┌──

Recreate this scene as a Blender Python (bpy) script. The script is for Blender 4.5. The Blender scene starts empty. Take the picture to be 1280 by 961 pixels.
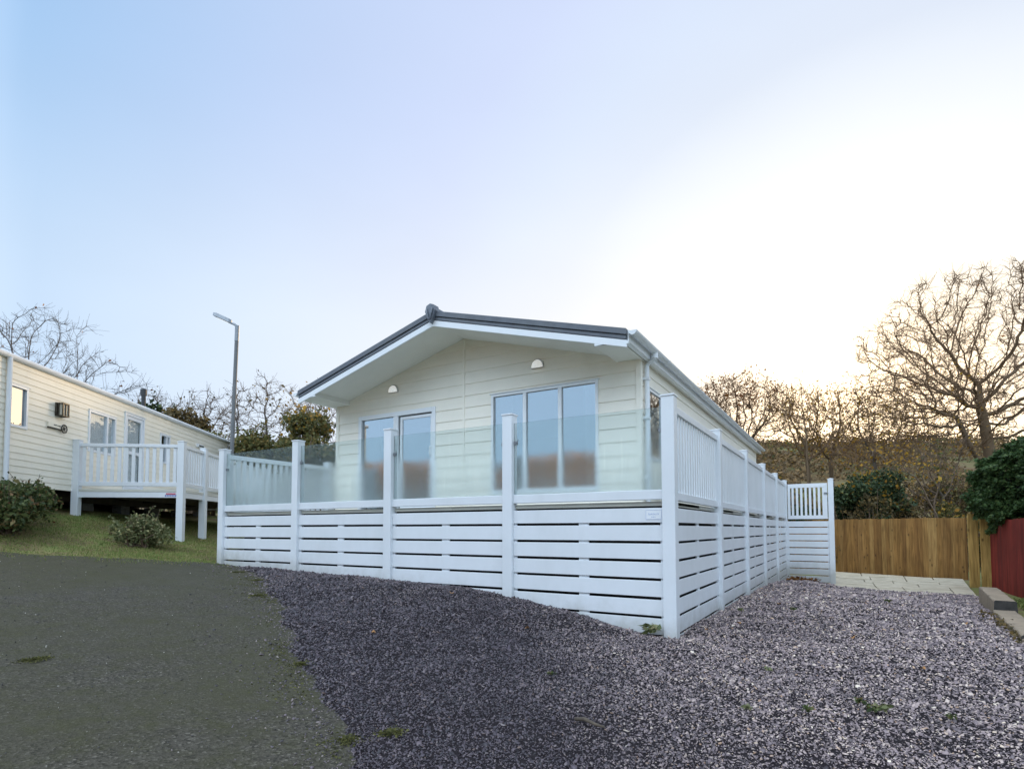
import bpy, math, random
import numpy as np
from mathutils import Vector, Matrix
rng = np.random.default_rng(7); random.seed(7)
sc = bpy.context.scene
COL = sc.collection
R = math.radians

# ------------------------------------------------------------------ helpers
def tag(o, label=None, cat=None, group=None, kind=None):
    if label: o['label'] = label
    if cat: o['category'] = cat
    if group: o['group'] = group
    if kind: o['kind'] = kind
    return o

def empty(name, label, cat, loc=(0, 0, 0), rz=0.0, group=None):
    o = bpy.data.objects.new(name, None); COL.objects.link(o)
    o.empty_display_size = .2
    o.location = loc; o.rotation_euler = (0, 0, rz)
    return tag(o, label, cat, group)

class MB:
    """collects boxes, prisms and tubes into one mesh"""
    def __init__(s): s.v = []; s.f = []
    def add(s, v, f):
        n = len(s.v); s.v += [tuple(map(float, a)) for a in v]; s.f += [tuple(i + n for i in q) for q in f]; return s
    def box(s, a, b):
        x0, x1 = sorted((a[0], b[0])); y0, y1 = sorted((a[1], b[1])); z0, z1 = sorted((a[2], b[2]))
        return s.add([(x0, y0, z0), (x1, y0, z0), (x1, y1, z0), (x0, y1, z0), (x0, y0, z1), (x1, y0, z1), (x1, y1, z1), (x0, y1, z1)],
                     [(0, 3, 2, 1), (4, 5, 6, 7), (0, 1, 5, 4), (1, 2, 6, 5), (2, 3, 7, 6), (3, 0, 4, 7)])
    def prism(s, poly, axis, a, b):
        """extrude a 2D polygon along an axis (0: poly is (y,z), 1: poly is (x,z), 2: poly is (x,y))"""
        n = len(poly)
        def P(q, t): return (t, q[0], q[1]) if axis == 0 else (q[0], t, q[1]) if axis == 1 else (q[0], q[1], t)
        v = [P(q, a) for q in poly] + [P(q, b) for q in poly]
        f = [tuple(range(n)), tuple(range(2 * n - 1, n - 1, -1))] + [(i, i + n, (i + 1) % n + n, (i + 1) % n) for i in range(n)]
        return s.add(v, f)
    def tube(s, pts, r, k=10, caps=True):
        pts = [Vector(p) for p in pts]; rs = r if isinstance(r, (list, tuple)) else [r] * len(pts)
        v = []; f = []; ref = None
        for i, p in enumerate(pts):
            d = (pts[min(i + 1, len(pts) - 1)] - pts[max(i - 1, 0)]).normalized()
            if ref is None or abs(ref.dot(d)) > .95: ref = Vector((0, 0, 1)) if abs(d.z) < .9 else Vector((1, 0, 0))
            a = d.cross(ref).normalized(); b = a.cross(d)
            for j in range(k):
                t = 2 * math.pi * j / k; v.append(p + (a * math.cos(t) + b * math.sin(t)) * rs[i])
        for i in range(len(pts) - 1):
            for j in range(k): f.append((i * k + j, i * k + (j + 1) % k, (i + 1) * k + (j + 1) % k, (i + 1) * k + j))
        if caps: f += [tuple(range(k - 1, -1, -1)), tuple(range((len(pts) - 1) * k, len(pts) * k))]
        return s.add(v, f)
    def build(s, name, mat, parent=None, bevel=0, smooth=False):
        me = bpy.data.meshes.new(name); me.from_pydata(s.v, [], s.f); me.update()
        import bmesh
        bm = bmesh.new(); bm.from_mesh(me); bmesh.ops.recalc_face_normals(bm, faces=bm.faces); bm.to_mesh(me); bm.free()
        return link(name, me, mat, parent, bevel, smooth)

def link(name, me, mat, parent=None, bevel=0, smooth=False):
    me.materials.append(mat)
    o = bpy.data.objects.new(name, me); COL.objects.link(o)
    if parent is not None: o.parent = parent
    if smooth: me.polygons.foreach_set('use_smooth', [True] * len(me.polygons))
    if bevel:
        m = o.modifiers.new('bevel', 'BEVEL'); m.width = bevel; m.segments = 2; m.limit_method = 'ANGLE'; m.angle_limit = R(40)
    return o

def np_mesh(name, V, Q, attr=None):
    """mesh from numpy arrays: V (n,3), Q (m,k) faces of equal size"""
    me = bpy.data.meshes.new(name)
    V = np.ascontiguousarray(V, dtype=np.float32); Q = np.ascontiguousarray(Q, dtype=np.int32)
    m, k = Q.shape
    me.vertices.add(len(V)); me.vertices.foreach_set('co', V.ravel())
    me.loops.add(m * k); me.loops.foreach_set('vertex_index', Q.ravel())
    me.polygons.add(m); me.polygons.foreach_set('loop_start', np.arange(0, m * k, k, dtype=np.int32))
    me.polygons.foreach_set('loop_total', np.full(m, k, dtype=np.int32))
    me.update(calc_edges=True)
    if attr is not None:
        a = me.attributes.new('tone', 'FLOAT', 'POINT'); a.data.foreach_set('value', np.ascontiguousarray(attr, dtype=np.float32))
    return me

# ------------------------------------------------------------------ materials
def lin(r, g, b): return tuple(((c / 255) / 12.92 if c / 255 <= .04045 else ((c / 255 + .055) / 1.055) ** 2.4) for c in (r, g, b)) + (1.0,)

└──

STATED TASK
Copy nothing but the lines from the top of the data down to the line containing "return tag(o, label, cat, group)", and leave the pictures out.

OUTPUT BELOW
Recreate this scene as a Blender Python (bpy) script. The script is for Blender 4.5. The Blender scene starts empty. Take the picture to be 1280 by 961 pixels.
import bpy, math, random
import numpy as np
from mathutils import Vector, Matrix
rng = np.random.default_rng(7); random.seed(7)
sc = bpy.context.scene
COL = sc.collection
R = math.radians

# ------------------------------------------------------------------ helpers
def tag(o, label=None, cat=None, group=None, kind=None):
    if label: o['label'] = label
    if cat: o['category'] = cat
    if group: o['group'] = group
    if kind: o['kind'] = kind
    return o

def empty(name, label, cat, loc=(0, 0, 0), rz=0.0, group=None):
    o = bpy.data.objects.new(name, None); COL.objects.link(o)
    o.empty_display_size = .2
    o.location = loc; o.rotation_euler = (0, 0, rz)
    return tag(o, label, cat, group)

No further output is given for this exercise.